Graph 20: Ten Best- and Worst Lipper Global Classifications by Estimated Net Sales, October 1, 2024 – October 31, 2024 (in m USD)
Source: LSEG Lipper
On the other side of the table, Equity Hong Kong (-$1.4 bn) faced the highest outflows. The category was bettered by Bond EUR Corporates (-$1.4 bn), Equity Sector Healthcare (-$1.2 bn), Bond USD Government Short Term (-$1.2 bn), and Bond Emerging Markets Global in Hard Currencies (-$1.1 bn).
More generally, the flow trends for the classifications with the highest estimated outflows in October indicate that investors are adjusting their portfolios to the current economic environment.

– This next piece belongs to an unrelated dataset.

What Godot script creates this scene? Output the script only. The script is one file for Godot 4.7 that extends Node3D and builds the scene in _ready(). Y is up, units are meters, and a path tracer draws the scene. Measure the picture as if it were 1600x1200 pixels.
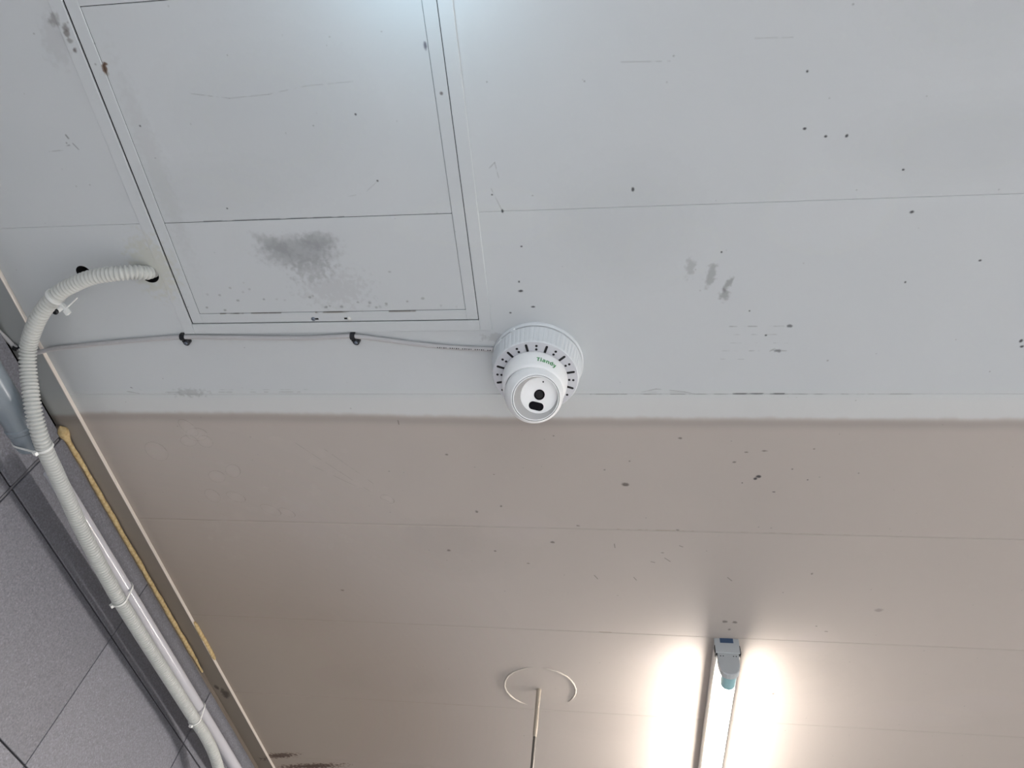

Given that Alternative Currency Strategies is back on the list of the 10 best-selling Lipper global classifications might be a sign that investor interest for spot Bitcoin and spot Ethereum ETFs has increased after the summer since these products are classified as Alternative Currency Strategies in the Lipper database.
BlackRock (+$44.1 bn) was the best-selling ETF promoter globally for the month, ahead of Vanguard (+$31.8 bn), State Street Global Advisors (+$13.8 bn), DWS (+7.9 bn), and Charles Schwab Investment Management (+7.0 bn).
Graph 21: Twenty Best-Selling ETF Promoters Globally, October 1, 2024 – October 31, 2024 (in m USD)
Source: LSEG Lipper
Overall, the 20 best-selling ETF promoters account for estimated net inflows of $146.4 bn.
This article is for information purposes only and does not constitute any investment advice.
The views expressed are the views of the author, not necessarily those of LSEG.